**Short exercise**
All of the data below must be repeated exactly.

- - - - - - -

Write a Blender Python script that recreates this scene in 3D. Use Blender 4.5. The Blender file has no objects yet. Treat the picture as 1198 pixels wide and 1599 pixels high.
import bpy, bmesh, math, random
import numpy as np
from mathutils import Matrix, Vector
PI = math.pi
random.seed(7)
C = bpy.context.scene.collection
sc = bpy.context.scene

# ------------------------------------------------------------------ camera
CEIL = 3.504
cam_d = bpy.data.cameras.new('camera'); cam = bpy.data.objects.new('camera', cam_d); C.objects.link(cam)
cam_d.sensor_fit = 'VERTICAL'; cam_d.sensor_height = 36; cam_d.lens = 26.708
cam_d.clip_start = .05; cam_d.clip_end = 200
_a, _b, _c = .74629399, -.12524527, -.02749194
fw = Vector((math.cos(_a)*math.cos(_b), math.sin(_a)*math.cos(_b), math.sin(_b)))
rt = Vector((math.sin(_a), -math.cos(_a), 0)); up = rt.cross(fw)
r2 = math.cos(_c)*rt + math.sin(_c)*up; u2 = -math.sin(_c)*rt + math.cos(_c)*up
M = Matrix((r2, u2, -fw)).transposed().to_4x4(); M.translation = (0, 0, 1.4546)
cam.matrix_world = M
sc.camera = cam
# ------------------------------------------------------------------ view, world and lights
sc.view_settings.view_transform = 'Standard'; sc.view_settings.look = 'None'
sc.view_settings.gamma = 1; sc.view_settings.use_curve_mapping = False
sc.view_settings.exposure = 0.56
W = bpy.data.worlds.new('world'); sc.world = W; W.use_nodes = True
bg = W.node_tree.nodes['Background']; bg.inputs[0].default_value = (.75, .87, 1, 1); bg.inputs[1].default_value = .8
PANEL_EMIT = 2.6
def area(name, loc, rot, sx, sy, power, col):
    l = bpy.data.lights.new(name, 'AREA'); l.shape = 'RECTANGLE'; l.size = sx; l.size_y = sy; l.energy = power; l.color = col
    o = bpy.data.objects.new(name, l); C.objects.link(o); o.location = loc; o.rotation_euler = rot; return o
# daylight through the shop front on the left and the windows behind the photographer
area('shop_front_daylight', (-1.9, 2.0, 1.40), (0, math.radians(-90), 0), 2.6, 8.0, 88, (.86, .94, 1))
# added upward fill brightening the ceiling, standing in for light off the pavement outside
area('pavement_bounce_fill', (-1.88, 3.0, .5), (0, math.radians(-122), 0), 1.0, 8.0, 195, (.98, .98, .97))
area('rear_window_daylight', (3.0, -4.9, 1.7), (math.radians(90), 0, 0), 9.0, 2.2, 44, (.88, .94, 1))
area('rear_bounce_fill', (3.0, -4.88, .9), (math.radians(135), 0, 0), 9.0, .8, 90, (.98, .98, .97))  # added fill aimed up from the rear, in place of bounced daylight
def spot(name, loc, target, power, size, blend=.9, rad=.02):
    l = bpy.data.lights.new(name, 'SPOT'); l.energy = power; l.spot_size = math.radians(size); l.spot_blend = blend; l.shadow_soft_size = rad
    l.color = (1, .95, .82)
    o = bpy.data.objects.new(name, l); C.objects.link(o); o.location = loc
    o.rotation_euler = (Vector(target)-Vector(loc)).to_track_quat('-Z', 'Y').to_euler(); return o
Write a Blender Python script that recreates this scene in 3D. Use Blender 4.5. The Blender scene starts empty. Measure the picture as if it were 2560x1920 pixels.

- - - - - - -

**Output of the task**
Write a Blender Python script that recreates this scene in 3D. Use Blender 4.5. The Blender file has no objects yet. Treat the picture as 1198 pixels wide and 1599 pixels high.
import bpy, bmesh, math, random
import numpy as np
from mathutils import Matrix, Vector
PI = math.pi
random.seed(7)
C = bpy.context.scene.collection
sc = bpy.context.scene

# ------------------------------------------------------------------ camera
CEIL = 3.504
cam_d = bpy.data.cameras.new('camera'); cam = bpy.data.objects.new('camera', cam_d); C.objects.link(cam)
cam_d.sensor_fit = 'VERTICAL'; cam_d.sensor_height = 36; cam_d.lens = 26.708
cam_d.clip_start = .05; cam_d.clip_end = 200
_a, _b, _c = .74629399, -.12524527, -.02749194
fw = Vector((math.cos(_a)*math.cos(_b), math.sin(_a)*math.cos(_b), math.sin(_b)))
rt = Vector((math.sin(_a), -math.cos(_a), 0)); up = rt.cross(fw)
r2 = math.cos(_c)*rt + math.sin(_c)*up; u2 = -math.sin(_c)*rt + math.cos(_c)*up
M = Matrix((r2, u2, -fw)).transposed().to_4x4(); M.translation = (0, 0, 1.4546)
cam.matrix_world = M
sc.camera = cam
# ------------------------------------------------------------------ view, world and lights
sc.view_settings.view_transform = 'Standard'; sc.view_settings.look = 'None'
sc.view_settings.gamma = 1; sc.view_settings.use_curve_mapping = False
sc.view_settings.exposure = 0.56
W = bpy.data.worlds.new('world'); sc.world = W; W.use_nodes = True
bg = W.node_tree.nodes['Background']; bg.inputs[0].default_value = (.75, .87, 1, 1); bg.inputs[1].default_value = .8
PANEL_EMIT = 2.6
def area(name, loc, rot, sx, sy, power, col):
    l = bpy.data.lights.new(name, 'AREA'); l.shape = 'RECTANGLE'; l.size = sx; l.size_y = sy; l.energy = power; l.color = col
    o = bpy.data.objects.new(name, l); C.objects.link(o); o.location = loc; o.rotation_euler = rot; return o
# daylight through the shop front on the left and the windows behind the photographer
area('shop_front_daylight', (-1.9, 2.0, 1.40), (0, math.radians(-90), 0), 2.6, 8.0, 88, (.86, .94, 1))
# added upward fill brightening the ceiling, standing in for light off the pavement outside
area('pavement_bounce_fill', (-1.88, 3.0, .5), (0, math.radians(-122), 0), 1.0, 8.0, 195, (.98, .98, .97))
area('rear_window_daylight', (3.0, -4.9, 1.7), (math.radians(90), 0, 0), 9.0, 2.2, 44, (.88, .94, 1))
area('rear_bounce_fill', (3.0, -4.88, .9), (math.radians(135), 0, 0), 9.0, .8, 90, (.98, .98, .97))  # added fill aimed up from the rear, in place of bounced daylight
def spot(name, loc, target, power, size, blend=.9, rad=.02):
    l = bpy.data.lights.new(name, 'SPOT'); l.energy = power; l.spot_size = math.radians(size); l.spot_blend = blend; l.shadow_soft_size = rad
    l.color = (1, .95, .82)
    o = bpy.data.objects.new(name, l); C.objects.link(o); o.location = loc
    o.rotation_euler = (Vector(target)-Vector(loc)).to_track_quat('-Z', 'Y').to_euler(); return o
Write a Blender Python script that recreates this scene in 3D. Use Blender 4.5. The Blender scene starts empty. Measure the picture as if it were 2560x1920 pixels.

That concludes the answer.